The Hoaxers
Harold Stewart and James McAuley
There is a long-standing myth that these two conservative poets sat down spontaneously and churned out the Ern Malley poems in one grand burst on a wet afternoon in their barracks. This was the initial claim of the hoaxers after the hoax was exposed - another way of demeaning the modernist genre. But it is dubious. Max Harris had reason to believe that the prank was planned and that more substantial work was involved. Perhaps he later learned this in communications with McAuley, for while Stewart sustained a lifelong hostility towards Harris, McAuley quite early expressed his remorse. Indeed, he sent Harris a clue written on the back of an art postcard at the time of the hoax. Harris pinned the card to the wall without noticing the clue - until much, much later. However, he and McAuley buried the hatchet later in life - and it was McAuley who acknowledged Harris as copyright holder of the Ern Malley works, writing that he did not believe in "claiming rights which we never asserted in our own persons" and that "Ethel Malley made a present of all rights to the editors" .
James McAuley
1917-1976
As a student of Sydney University, James McAuley shone among the young intellectuals. He was a vital individual, a poet, a jazz pianist and an enthusiastic drinker and smoker. Whatever the promise, however, he became a schoolteacher until the War when he, along with Harold Stewart, was enlisted in a mysterious military intelligence unit as a Lieutenant. As a poet, McAuley tended towards romantic symbolist style, a bit on the gloomy side. He loathed the modernist movement of the period with a vengeance. He also loathed communism with a passion. But he was a restless, discontented spirit, the biographers say. A trip to New Guinea both changed and inspired him - it led to his conversion to Catholicism as a spiritual palliative and to his subsequent work in Australian School of Pacific Studies. He was possessed of steely views, known to be a "Cold War Warrior", and to an adamant advocate of "the sanctity of Christian marriage". He was also known to suffer appalling nightmares. He played an important role in Australia's literary history, however, as founding editor of Quadrant, an anti-communist literary publication, and he became a professor of English at the University of Tasmania. He continued to produce poetry and critical essays.
Harold Stewart
1916-1995
A middle-class Sydney boy who started writing poetry at school, went on to study music and who dropped out of university after a year to study poetry. He was fascinated by Asian culture and art and was devoted to the writings of Jung. He was a Corporal in the Army Intelligence with McAuley and, although he early had shown interest in the modernists, he became fiercely opposed to their works. His poetry followed A.D. Hope in neo-classical style.

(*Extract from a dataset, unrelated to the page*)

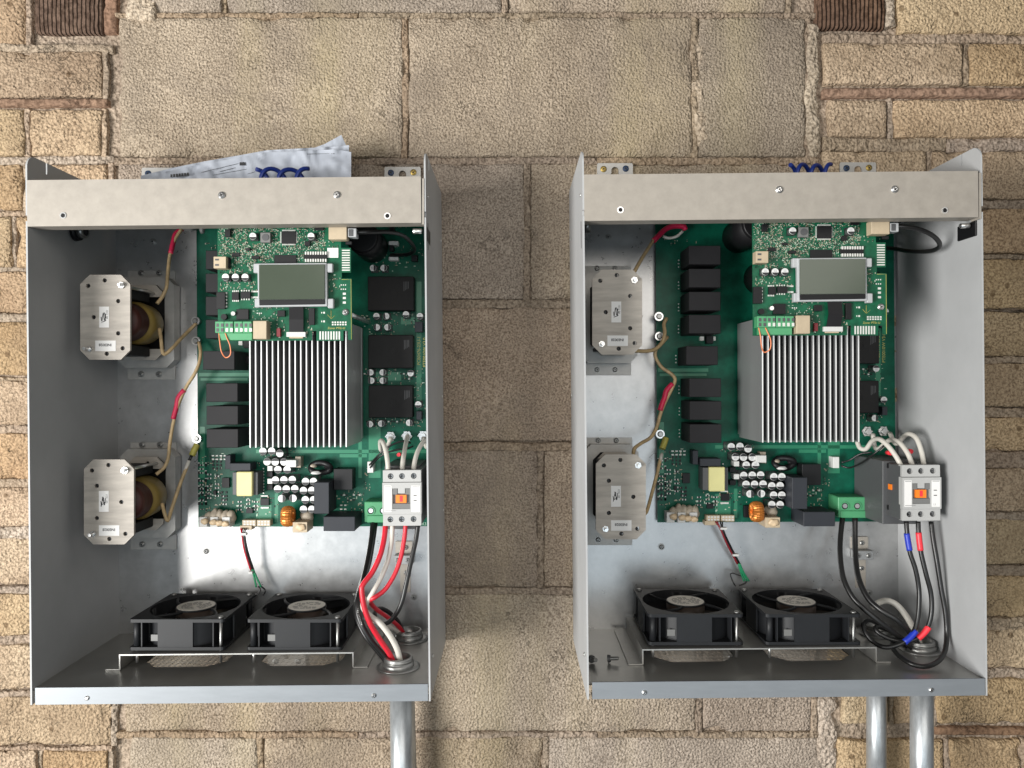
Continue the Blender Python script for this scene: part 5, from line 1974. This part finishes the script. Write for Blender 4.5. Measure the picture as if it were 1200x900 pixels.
def sheet(pts_top, y_bot, h, amp, seed, tk=0.5):
    """A standing crumpled sheet; its upper edge follows pts_top."""
    b = MB()
    n, m = 90, 14
    vs = []
    for j in range(m + 1):
        for i in range(n + 1):
            x = pts_top[0][0] + (pts_top[-1][0] - pts_top[0][0]) * i / n
            for (xa, ya), (xb, yb) in zip(pts_top[:-1], pts_top[1:]):
                if xa <= x <= xb + 1e-6:
                    yt = ya + (yb - ya) * (x - xa) / (xb - xa)
                    break
            y = y_bot + (yt - y_bot) * j / m
            hh = h + 16 * (1 - j / m) ** 2 * 1.2 + fold(x, y, seed, amp)
            vs.append(P(x, y, hh))
    w = n + 1
    fs = [[j * w + i, j * w + i + 1, (j + 1) * w + i + 1, (j + 1) * w + i] for j in range(m) for i in range(n)]
    b.add(vs, fs, 0, True)
    b.add([v + Vector((0, tk, 0)) for v in vs], fs, 0, True)
    return b, vs


man = thing('manual', 'crumpled white printed papers tucked behind the top bar', 'papers', P(290, 215, 60))
b, _ = sheet([(165, 206), (205, 196), (240, 189), (280, 182), (313, 176), (350, 174), (395, 171.5), (409, 170)], 222, 62, 5, 1.0)
b.build('paper', M['paper'], man, weld=False)
b, vv = sheet([(180, 204), (230, 193.5), (270, 186.5), (312, 178.5), (350, 177), (392, 175), (411.5, 178)], 222, 76, 6, 4.0)
b.build('paper', M['paper'], man, weld=False)
b, _ = sheet([(352, 179), (380, 169), (400, 158), (408, 176)], 222, 54, 3, 7.0)
b.build('paper', M['paper'], man, weld=False)


def on_sheet(px, py):
    j = min(14, max(0, (222 - py) / (222 - 185) * 14))
    return 76 + 16 * (1 - j / 14) ** 2 * 1.2 + fold(px, py, 4.0, 6) + .9


b = MB()
for (xa, ya, xb, yb, r) in ((236, 202, 286, 190, .3), (258, 201, 276, 196.5, .3), (290, 204, 300, 201, .3), (360, 180.5, 392, 180, .3), (380, 193, 394, 204, .5), (250, 205, 296, 197, .25)):
    b.tube([P(xa + (xb - xa) * t / 6, ya + (yb - ya) * t / 6, on_sheet(xa + (xb - xa) * t / 6, ya + (yb - ya) * t / 6)) for t in range(7)], r, 4, sub=1)
for i in range(7):
    px, py = 201 + i * 3.2, 206 - i * .35
    v = P(px, py, on_sheet(px, py) + .3)
    b.box(v.x - 1.4, v.x + 1.2, -v.y - .3, -v.y + .2, v.z - 1.9, v.z + 1.9)
v = P(284, 192, on_sheet(284, 192) + .4)
b.box(v.x - 3.6, v.x + 3.6, -v.y - .3, -v.y + .3, v.z - 2, v.z + 2)
stuff(b.build('printed_marks', M['ink'], man, weld=False))


def coil(label, x0, x1, y, h, turns, r, tail):
    pts = []
    n = turns * 12
    for i in range(n + 1):
        t = i / n
        a = 2 * math.pi * turns * t
        pts.append(P(x0 + (x1 - x0) * t, y, h) + Vector((7 * math.sin(a), 9 * math.sin(a), (11 + 1.5 * math.sin(t * 9)) * math.cos(a) - 3)))
    b = MB()
    b.tube(pts, 2.9, 8, sub=2)
    o = b.build('coiled_cable', M['blue'], None)
    return tag(o, label, 'cable', 'blue coiled cables on the inverters')


coil('dark blue coiled cable lying in front of the white papers', 300, 362, 205.5, 112, 3, 2.6, 0)
coil('dark blue coiled cable on top of the inverter without papers, beside its bracket', 926, 974, 200, 60, 3, 2.6, 0)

The only conventional job Stewart held was as a part-time bookseller in the Norman Robb Bookshop in Melbourne. From 1966 he lived in Japan where he taught English and studied Shin Buddhism. He became expert in Japanese culture. Grants from the Literature Board of Australian and the Australia-Japan Foundation supported him. In latter years he lived reclusively within an expatriate community, a bitter man with no love for his homeland.
Stewart and McAuley thought modernist poetry was pretentious nonsense. They likened it to "a free association test". They agreed with A.D. Hope that it would be a good idea to "get Maxy" and to debunk what they called the "Angry Pungwungs".
They set themselves some facetious rules:
1. There must be no coherent theme, at most, only confused and inconsistent hints at a meaning held out as a bait to the reader.
2. No care was taken with verse technique, except occasionally to accentuate its general sloppiness by deliberate crudities.
3. In style, the poems were to imitate, not Mr. Harris in particular, but the whole literary fashion as we knew it from the works of Dylan Thomas, Henry Treece and others.
They started with an unfinished McAuley poem Durer: Innsbruck 1495 and went on to create an oeuvre of parodies, using snippets of text books, quotes of this and that, free associations...
Having completed the poems, we wrote a very pretentious and meaningless Preface and Statement which purported to explain the aesthetic theory on which they were based. Then we elaborated the details of the alleged poet’s life. This took more time than the composition of his Works," they later explained.
In typing the poems, Stewart made deliberate errors and corrections. Then they aged their creation by exposure to sun and dust. The prank was completed by the invention of Ethel Malley, the straight-laced suburban sister who discovers her dead brother's works and pleads for literary appraisal.
And it all turned out to be the two poets' most remembered works.